In Poland’s capitalist era, this image evolved into that of the Jew with the coin. The impoverished pre-War Jew was forgotten and Jews became associated with their financial success in the Western world.
“Are these different representations of the same thing?” Lehrer asks in the catalogue. “Are Jew-with-a-coin talismans an entirely distinct phenomenon, or just a late-capitalist expression of an always-magical Jew? Do the echoes of medieval biblical aspersions or Nazi propaganda visible in some figurines mean that they are inherently anti-Semitic, even if their owners say they mean to honor Jews by displaying them?”
The exhibit illustrates just how much these figurines are emblematic of Jewish-Polish relations past and present, and traces the representation of the Jew in general, and of other minorities. One of its aims was to make Polish visitors more aware of the problematic aspects of the Zydki.
“I own such a figure but I keep it in the wardrobe. I keep it because I got it from my grandfather. He gave it to me with good intentions, because he knew that I was interested in Jewish culture,” wrote one visitor to the exhibit. “They are tasteless and ugly.

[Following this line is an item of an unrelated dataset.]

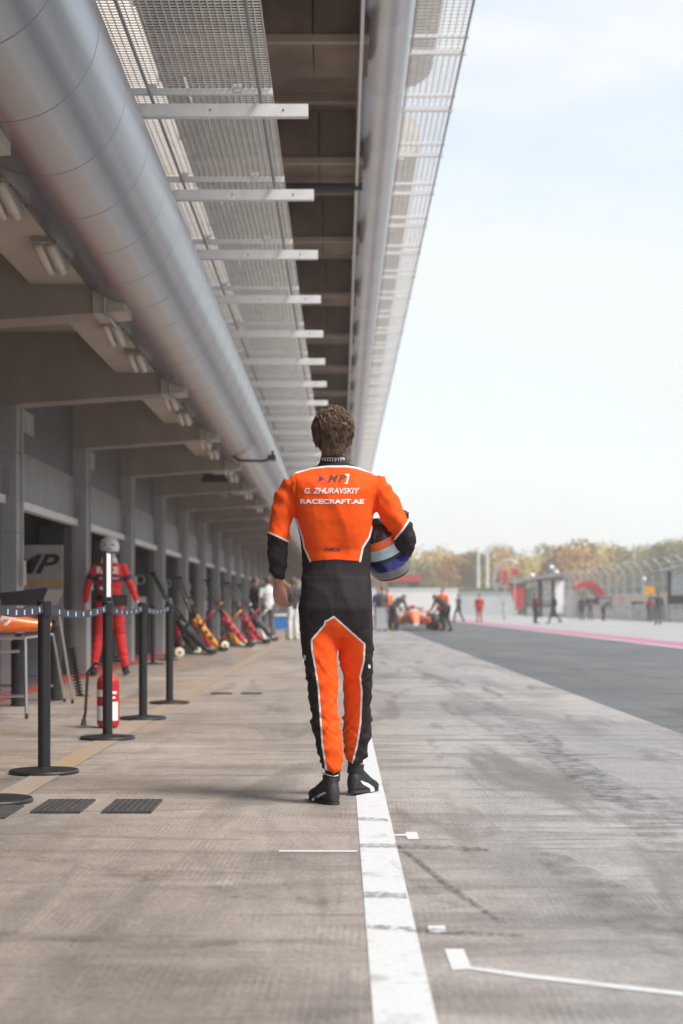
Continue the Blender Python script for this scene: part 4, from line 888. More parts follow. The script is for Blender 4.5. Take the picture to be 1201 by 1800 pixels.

This is not the way you commemorate those who have been murdered,” said another. And another Polish visitor put it bluntly: “I’m ashamed of the ‘Lucky Jews.’”
As long as they’re around, these figurines will continue to stir debate. They will continue to have their fierce detractors as well as their innocent, or purportedly innocent, supporters. The catalogue documents this debate and also participates in it, but fails to mention another possible reason for the existence of the Zydki: It has to do with a newly published book in Poland that is creating an uproar similar to the one that Jan Gross’s book “Neighbors” elicited.
The book, “Klucze i Kasa” (“Keys and Money”) details the ways in which Poles got rich off Jews who were murdered in the Holocaust – by plundering property that was left behind, charging exorbitant fees for hiding them, and so on. This may be another underlying reason for the Polish perception of Jews as a source of wealth – they literally enriched them. And paradoxically, their guilt feelings over this are being projected onto the Jews.